Apple users have started accidentally triggering the iPhone 14’s crash detection system while riding rollercoasters leading to questions about the feature’s accuracy.

Crash detection is an Apple feature announced during the company’s iPhone event last month.

It uses a suite of sensors, like gyroscopes and accelerometers, to tell when a customer has been in a car accident.

When they detect a crash, the device starts a 20-second countdown. If the user doesn’t respond in time, it will automatically call emergency services.

Unfortunately, this isn’t a perfect system.

As the Wall Street Journal’s Joanna Stern wrote in a much-shared article this week, Apple’s crash detection has been making false alarms near amusement parks in the US.

In the month since the new iPhone was released, one emergency call centre said it had received half a dozen calls originating from just one theme park and on at least one occasion dispatched a team of emergency responders who discovered nothing but carnival-goers having a fun time.

Stern shared audio recordings of the automated phone calls in which you can hear the distant screams of rollercoaster riders.

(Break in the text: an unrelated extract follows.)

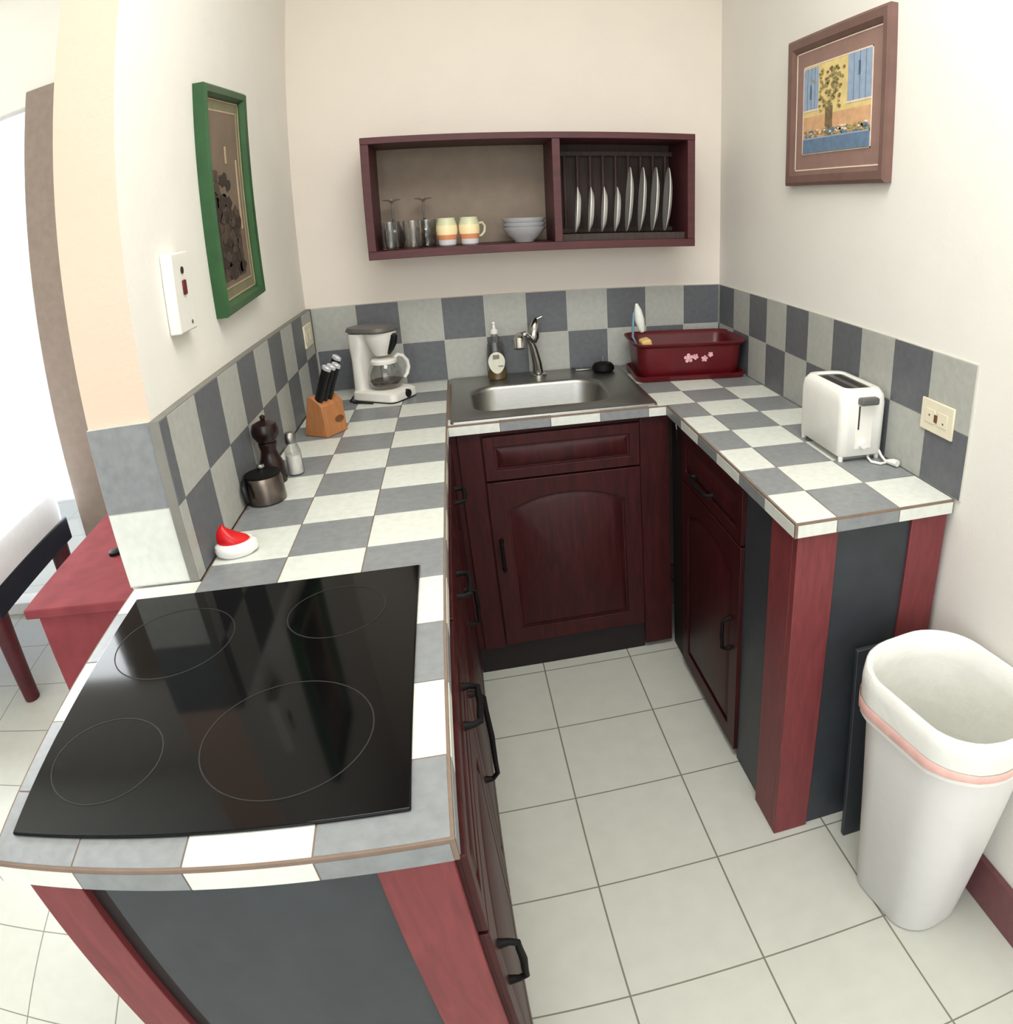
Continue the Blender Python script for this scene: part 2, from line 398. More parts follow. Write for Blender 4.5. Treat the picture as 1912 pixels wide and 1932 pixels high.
for a, c in yy:
    dr = B(); panel_door(dr, (-.0155, a, 0), (0, 1, 0), (1, 0, 0), c-a-.004, .70, .842); d = dr.build('drawer', M['mahog'], lc, bevel=.0015)
    dd = B(); panel_door(dd, (-.0155, a, 0), (0, 1, 0), (1, 0, 0), c-a-.004, .12, .692, True); e = dd.build('door', M['mahog'], lc, bevel=.0015)
    ym = (a+c)/2
    if a < -.8: ym = -.515
    h = pull(B(), (.004, ym-.048, .772), (.004, ym+.048, .772), (.026, 0, 0)).build('handle', M['blackmetal'], d)
    if a < -.8: z0, z1, yh = .50, .595, -.815
    elif a < 0: z0, z1, yh = .44, .655, -.335
    else: z0, z1, yh = .5, .6, .155
    pull(B(), (.004, yh, z1), (.004, yh, z0), (.026, 0, 0)).build('handle', M['blackmetal'], e)
# --- sink cabinet
scab = thing('sink_cabinet', 'dark red cabinet under the sink with one arched panel door', 'cabinet', (.32, .9, 0))
b = B(); b.box(-.012, .672, .632, .655, .1, ZU); b.box(-.012, .672, .655, 1.19, .08, .1); b.box(.575, .672, .622, .633, .02, ZU); b.box(.02, .09, .622, .633, .1, ZU)
b.build('face_frame', M['mahog'], scab, bevel=.002)
b = B(); b.box(.0, .575, .636, .655, 0, .1); b.build('kickboard', M['kick'], scab)
b = B(); panel_door(b, (.094, .632, 0), (1, 0, 0), (0, -1, 0), .478, .70, .838); b.build('drawer_front', M['mahog'], scab, bevel=.0015)
b = B(); panel_door(b, (.094, .632, 0), (1, 0, 0), (0, -1, 0), .478, .115, .694, True); d = b.build('door', M['mahog'], scab, bevel=.0015)
pull(B(), (.118, .612, .50), (.118, .612, .40), (0, -.026, 0)).build('handle', M['blackmetal'], d)
# --- right cabinet
rc = thing('base_cabinet', 'dark red wooden base cabinet under the toaster, black panel on its end', 'cabinet', (.85, .15, 0))
b = B(); b.box(.69, 1.03, -.27, .64, .02, ZU); b.build('carcass', M['mahog'], rc)
b = B(); b.box(.684, .69, .49, .632, 0, ZU); b.build('corner_filler', M['kick'], rc)
b = B(); panel_door(b, (.69, .008, 0), (0, 1, 0), (-1, 0, 0), .478, .69, .838); d = b.build('drawer', M['mahog'], rc, bevel=.0015)
pull(B(), (.670, .215, .742), (.670, .36, .742), (-.022, 0, 0)).build('handle', M['blackmetal'], d)
b = B(); panel_door(b, (.69, .008, 0), (0, 1, 0), (-1, 0, 0), .478, .03, .684, True); d = b.build('door', M['mahog'], rc, bevel=.0015)
pull(B(), (.670, .062, .45), (.670, .062, .355), (-.022, 0, 0)).build('handle', M['blackmetal'], d)
b = B(); b.box(.680, .69, -.164, .004, 0, ZU); b.build('side_panel', M['panel'], rc)
b = B(); b.box(.668, .76, -.292, -.27, 0, ZU); b.box(.668, .69, -.27, -.164, 0, ZU); b.build('corner_post', M['mahog_red'], rc, bevel=.002)
b = B(); b.box(.76, .943, -.284, -.27, .0, ZU); b.build('end_panel', M['panel'], rc)
b = B(); b.box(.943, 1.036, -.291, -.27, 0, ZU); b.build('end_post', M['mahog_red'], rc, bevel=.002)
b = B(); b.lathe([(0, -.004), (.004, -.003), (.005, 0)], (1.0, -.2915, .55), 12, axis='y'); b.build('screw_cap', M['white'], rc)

b = B(); b.tube([(.680, .575, .842), (.676, .562, .835), (.676, .552, .815), (.677, .556, .795), (.68, .566, .788)], .0022, 8); b.build('wire_hook', M['chrome'], rc)
# ------------------------------------------------------------------ cooktop
ck = thing('cooktop', 'black ceramic glass cooktop set into the near end of the left worktop', 'cooktop', (-.3, -.545, ZC))
b = B(); b.box(-.562, -.045, -.833, -.26, ZC+.0003, ZC+.005); b.build('glass_plate', M['glassblack'], ck, bevel=.002)
for cx, cy, r in ((-.205, -.68, .112), (-.175, -.385, .078), (-.435, -.42, .1), (-.455, -.695, .085)):
    b = B(); b.lathe([(r-.0012, ZC+.0051), (r-.0012, ZC+.0054), (r+.0008, ZC+.0054), (r+.0008, ZC+.0051)], (cx, cy, 0), 64); b.build('burner_ring', M['ring'], ck)

# ------------------------------------------------------------------ sink
sk = thing('kitchen_sink', 'stainless steel drop-in sink in the back worktop', 'sink', (.32, .9, ZC))
b = B(); zr = ZC+.004
bo = lambda x0, x1, y0, y1, r, z: rrect(x0, x1, y0, y1, r, z, 8)
loops = [bo(.008, .632, .606, 1.19, .012, ZC+.0005), bo(.009, .631, .607, 1.189, .012, ZC+.006), bo(.016, .624, .614, 1.182, .014, ZC+.0075),
         bo(.03, .61, .63, 1.166, .02, zr), bo(.064, .528, .69, 1.03, .085, zr), bo(.069, .523, .695, 1.025, .083, ZC+.0055), bo(.076, .516, .702, 1.018, .08, ZC+.002), bo(.08, .512, .706, 1.014, .08, ZC-.01),
         bo(.09, .5, .716, 1.004, .075, ZC-.14), bo(.11, .48, .736, .984, .06, ZC-.158), bo(.28, .32, .84, .88, .019, ZC-.163)]
b.loft(loops, cap0=False, cap1=True)
b.build('basin', M['steel'], sk, angle=50)
b = B(); b.lathe([(.042, ZC-.160), (.04, ZC-.157), (.03, ZC-.158), (.012, ZC-.164), (0, ZC-.164)], (.3, .86, 0), 32); b.build('drain', M['chrome'], sk)

# ------------------------------------------------------------------ faucet
fa = thing('faucet', 'chrome single-lever faucet on the back ledge of the sink', 'faucet', (.322, 1.128, ZC))
b = B(); b.lathe([(0, ZC+.004), (.03, ZC+.004), (.03, ZC+.01), (.024, ZC+.014), (.0, ZC+.016)], (.324, 1.13, 0), 32); b.build('base_flange', M['chrome'], fa)
b = B(); b.tube([(.324, 1.13, ZC+.01), (.322, 1.13, ZC+.05), (.313, 1.128, ZC+.1), (.303, 1.124, ZC+.135)], [.019, .017, .014, .012], 20); b.build('body', M['chrome'], fa)
b = B(); b.tube([(.306, 1.126, ZC+.128), (.292, 1.105, ZC+.152), (.276, 1.07, ZC+.168), (.262, 1.03, ZC+.172), (.254, 1.0, ZC+.17), (.251, .985, ZC+.162), (.25, .975, ZC+.135)], [.012, .011, .011, .012, .016, .021, .021], 18); b.build('spout', M['chrome'], fa)
b = B(); b.tube([(.312, 1.13, ZC+.125), (.315, 1.133, ZC+.145), (.32, 1.138, ZC+.18), (.325, 1.144, ZC+.205), (.328, 1.147, ZC+.213)], [.013, .021, .018, .010, .003], 18); b.build('lever', M['chrome'], fa)
b = B(); b.lathe([(0, -.004), (.004, -.002), (.004, .002), (0, .004)], (.352, 1.145, ZC+.216), 12); b.tube([(.326, 1.144, ZC+.205), (.35, 1.145, ZC+.215)], .003, 8); b.build('lever_tip', M['chrome'], fa)

# ------------------------------------------------------------------ soap bottle
sb = thing('dish_soap_bottle', 'clear dish soap bottle with white label on the sink ledge', 'bottle', (.176, 1.128, ZC+.004))
z = ZC+.0045; c = (.176, 1.128, 0)
b = B(); b.lathe([(0, z), (.03, z), (.034, z+.006), (.035, z+.04), (.034, z+.09), (.029, z+.125), (.019, z+.15), (.012, z+.158), (.012, z+.166), (0, z+.166)], c, 32, sy=.62); b.build('bottle', M['smokeglass'], sb)
b = B(); b.lathe([(0, z+.002), (.029, z+.002), (.0325, z+.008), (.0335, z+.03), (0, z+.03)], c, 32, sy=.6); b.build('soap', M['liquid'], sb)
b = B(); n = 28; ring = []
for k in range(n):
    a = 2*PI*k/n; u = .0305*math.cos(a); v = .039*math.sin(a)*(1-.12*math.sin(a)); xx = u*.98*(1-.14*max(0, math.sin(a)))
    yy_ = -.62*.0362*math.sqrt(max(0, 1-(xx/.0362)**2)); ring.append((c[0]+xx, c[1]+yy_-.0032, z+.068+v))
b.F([b.V(p) for p in ring]); q = [b.V((p[0], p[1]-.0008, p[2])) for p in ring]; b.F(q)
for k in range(n): b.F((k, (k+1) % n, n+(k+1) % n, n+k))
lb = b.build('label', M['label'], sb)
b = B(); b.box(c[0]-.012, c[0]+.01, c[1]-.0275, c[1]-.0245, z+.078, z+.092); b.build('label_emblem', M['labelgrey'], lb)
b = B(); b.box(c[0]+.004, c[0]+.022, c[1]-.0268, c[1]-.0225, z+.05, z+.053); b.build('label_line', M['labelgrey'], lb)
b = B(); b.lathe([(.0135, z+.164), (.014, z+.176), (.006, z+.182), (.005, z+.197), (.007, z+.2), (.004, z+.206), (0, z+.206)], c, 20); b.build('cap', M['white'], sb)

# ------------------------------------------------------------------ sink stopper
ss = thing('sink_stopper', 'round black sink stopper with pin on the right of the sink ledge', 'stopper', (.56, 1.105, ZC+.006))
c = (.56, 1.105, 0); z = ZC+.0075
b = B(); b.lathe([(0, z), (.036, z), (.041, z+.006), (.04, z+.018), (.032, z+.028), (.014, z+.033), (0, z+.034)], c, 32); b.build('cap', M['blackmetal'], ss)
b = B(); b.lathe([(.0021, z+.03), (.0018, z+.056), (0, z+.057)], c, 10); b.build('pin', M['chrome'], ss)
st = thing('scraper', 'flat steel strip lying behind the sink, left of the black stopper', 'scraper', (.5, 1.15, ZC+.006))
b = B(); b.box(.462, .53, 1.14, 1.152, ZC+.0077, ZC+.0105); b.build('blade', M['chrome'], st, bevel=.001)
b = B(); b.tube([(.462, 1.146, ZC+.0125), (.448, 1.146, ZC+.0125)], .0045, 10); b.build('grip', M['black'], st)

# ------------------------------------------------------------------ dish rack
DR = math.radians(-4)
dk = thing('dish_rack', 'dark red plastic dish tub with pink flowers in the back right corner', 'dish rack', (.842, 1.012, ZC), DR)
def rl(hx, hy, r, z): return rrect(-hx-.004, hx+.004, -hy, hy, r, z, 7)
b = B(); b.loft([rl(.188, .128, .03, .0005), rl(.196, .136, .034, .018), rl(.19, .13, .03, .02), rl(.18, .12, .03, .008)], cap0=True, cap1=True)
b.build('drip_tray', M['redtub'], dk, world=False, angle=45)
b = B(); b.loft([rl(.168, .108, .04, .0105), rl(.176, .116, .04, .03), rl(.184, .126, .042, .118), rl(.199, .140, .05, .128), rl(.200, .141, .05, .134), rl(.196, .137, .05, .135), rl(.178, .12, .04, .12), rl(.168, .11, .038, .03), rl(.16, .10, .036, .016)], cap0=True, cap1=True)
tub = b.build('tub', M['redtub'], dk, world=False, angle=45)
def flower(cx, cz, r, a0):
    bb = B()
    yf = lambda z: -(.116+.0108*(z-.03)/.088)-.0006
    for k in range(5):
        a = a0+2*PI*k/5; ux, uz = math.cos(a), math.sin(a); px, pz = -uz, ux
        pts = [(0, 0), (.45, .32), (.85, .36), (1.05, 0), (.85, -.36), (.45, -.32)]
        P = [(cx+r*(s*ux+t*px), cz+r*(s*uz+t*pz)) for s, t in pts]
        i0 = [bb.V((x, yf(z_), z_)) for x, z_ in P]; i1 = [bb.V((x, yf(z_)-.001, z_)) for x, z_ in P]
        bb.F(i1)
        for s in range(6): bb.F((i0[s], i0[(s+1) % 6], i1[(s+1) % 6], i1[s]))
    return bb.build('flower_print', M['pink'], tub, world=False)
flower(-.012, .078, .017, .4); flower(.012, .082, .011, 1.); flower(.045, .074, .012, .2); flower(.066, .088, .010, .9)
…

“The owner of this iPhone was in a severe car crash and is not responding to their phone,” a robotic voice says before giving precise latitude and longitude of the phone and repeating the message in full.

Not only does crash detection call emergency services, it also sends messages to the user’s emergency contacts notifying them of the car crash if they don’t respond.

For one man who was riding his motorcycle shortly after buying an iPhone 14, that feature caused anguish for his loved ones when his new phone accidentally flew off the bike and triggered an alert.

Along with calling emergency services, the phone also texted his mum and girlfriend. They were understandably upset.

“I was freaking out. I was thinking the worst,” the girlfriend told the Wall Street Journal. “My best friend passed away in a car accident. It brought me right back there.”

It’s clear how crash detection could save lives, especially for accidents in isolated rural areas that may otherwise go unnoticed by passersby for hours.

Already the system, which is switched on by default in new model iPhones and Apple Watches, has alerted emergency services to fatal crashes and could one day save lives by calling first responders to the scene immediately.

For the time being, Apple said it will continue iterating on the feature and improving its accuracy.

The company said it uses a range of metrics to determine whether what its devices are experiencing is a car crash or just a rollercoaster.

Along with gyroscopes, accelerometer, and GPS to determine movement, devices also pick up crash sounds from the microphone, and even take indications from a barometer to measure changes in air pressure from when airbags go off.

In a recent interview with TechCrunch, Apple’s Vice President of Sensing and Connectivity Ron Huang said there was a variety of data that could be fine-tuned as the feature is developed.

“It’s hard to say how many of these things have to trigger, because it’s not a straight equation,” he said.

“Your speed change, combined with the impact force, combined with the pressure change, combined with the sound level – it’s all a pretty dynamic algorithm.”